[Correspondent’s column] Has Yoon even read the Korea-Japan joint declaration of 1998?

Posted on : 2023-01-08 10:17 KST Modified on : 2023-01-08 10:17 KST
It wouldn’t hurt for Yoon to brush up on the history of Korea-Japan relations if he’s so set on normalizing them
Then-President Kim Dae-jung of South Korea (right) shakes hands with Prime Minister Keizo Obuchi on Oct. 8, 1998, ahead of a summit during which they adopted a joint statement on “partnership towards the 21st century.” (Hankyoreh file photo)
Then-President Kim Dae-jung of South Korea (right) shakes hands with Prime Minister Keizo Obuchi on Oct. 8, 1998, ahead of a summit during which they adopted a joint statement on “partnership towards the 21st century.” (Hankyoreh file photo)
Kim So-youn
Kim So-youn

By Kim So-youn, Tokyo correspondent

On Jan. 12, the South Korean government plans to hold a public debate about the question of compensating Koreans drafted for forced labor during the Japanese colonial period, the biggest outstanding issue in Korea-Japan relations. The debate is expected to be the final step toward coming up with a solution.

A leading proposal has already been unveiled. Under that proposal, the Foundation for Victims of Forced Mobilization by Imperial Japan would start accepting donations from Korean companies and then disbursing compensation to the victims on behalf of Japanese companies. One of the companies mentioned as a potential donor is POSCO, the steelmaker that received funds from Japan as part of the 1965 agreement that settled claims between Japan and Korea.

That would ignore the wishes of victims who would prefer to receive compensation directly from Japanese companies after finally prevailing at the Supreme Court following a legal battle that went on for more than 15 years. This approach would involve the concurrent assumption of debt, in which a third party discharges a debt through an agreement with the debtor without the consent of the creditor.

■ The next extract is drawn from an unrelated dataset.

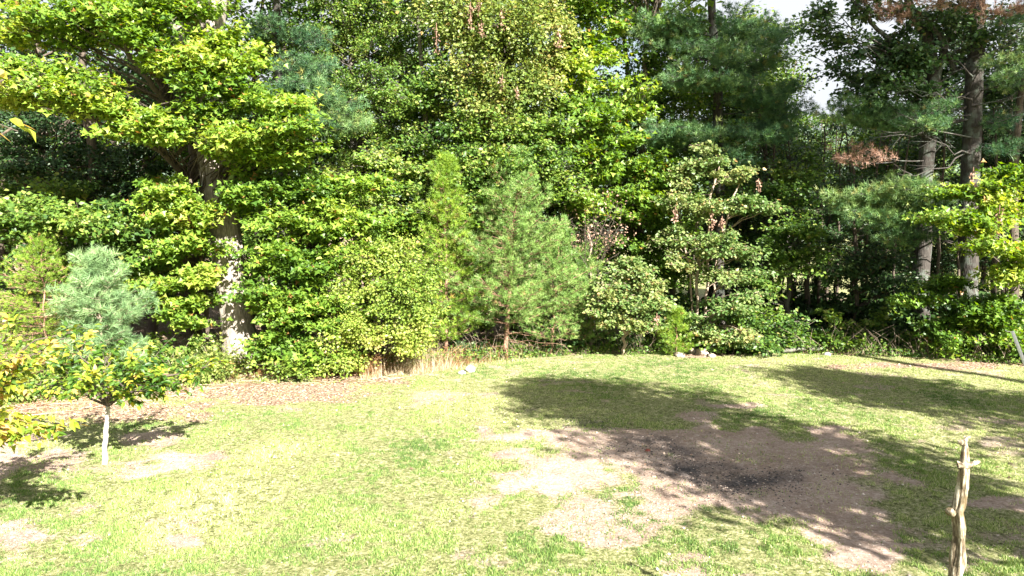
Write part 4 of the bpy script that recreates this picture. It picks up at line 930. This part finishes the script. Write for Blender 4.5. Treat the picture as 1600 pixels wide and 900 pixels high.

Korean President Yoon Suk-yeol was right to make an aggressive effort to break through the impasse in Korea-Japan relations. Hardly anyone expected that a solution would be reached given the Japanese government’s extreme intransigence on the forced labor issue.

The negotiations weren’t easy, but there were a few goals on which Korean society should not have compromised: securing an apology from Japan, compensation from the offending companies in Japan, and consent from the victims. None of those goals would be achieved by the leading proposal, which has prompted vigorous opposition from the victims.

Why is the Korean government pushing so hard to defang the ruling by its own Supreme Court? Some think it’s because of the importance of security cooperation with Japan amid the intensifying conflict between the US and China and the growing threat of North Korea’s nuclear weapon and missile programs.

But when it comes to bilateral security cooperation, Japan is just as desperate for help from Korea as it faces twin threats in the Taiwan Strait and the Korean Peninsula. That means there’s no reason for Korea to make unilateral concessions.

Some of my confusion was cleared up when I heard Yoon’s comments about Korea-Japan relations during a New Year’s interview he gave to a certain media outlet.

“While Japan continues to take a firm line, I think that once we’ve resolved the issue of forced labor, and the liquidation of Japanese companies’ assets in particular, we should be able to arrange reciprocal visits for me and the Japanese leader that will pave the way for normalizing bilateral relations in a variety of areas,” Yoon said.

I couldn’t erase the impression that Yoon regards the forced labor issue as little more than a roadblock for Korea-Japan relations.

While he was running for president, Yoon emphasized the joint declaration made by then Korean President Kim Dae-jung and then Japanese Prime Minister Keizo Obuchi and pledged to “uphold and develop” that declaration. He repeated those sentiments during a celebratory address on Korea’s Liberation Day, which falls on Aug. 15.

Kim (1924-2009) and Obuchi (1937-2000) pledged “a new Japan-Korea partnership towards the 21st century” when they made the declaration in Tokyo on Oct. 8, 1998. The declaration consisted of 11 sections, including the principle of cooperation in five areas. In the second section of the declaration, Obuchi voiced his “deep remorse and heartfelt apology” for Japan’s “colonial rule.”

Years later, Kim recalled the joint declaration in his autobiography. “The declaration contained many principles and specific action plans. The most important of those was the Japanese prime minister’s apology to Korea. I advised Japan to look to the future instead of preoccupying itself with the past. That’s only possible when we candidly face up to the past.”

In the declaration, Kim and Obuchi made the bold decision to “squarely face the past” and “build a future-oriented relationship.” That’s the core spirit of their joint declaration.

Looking at Yoon’s approach to the issue of forced labor, I find myself wondering whether he’s even read the joint declaration. He really ought to give it a look.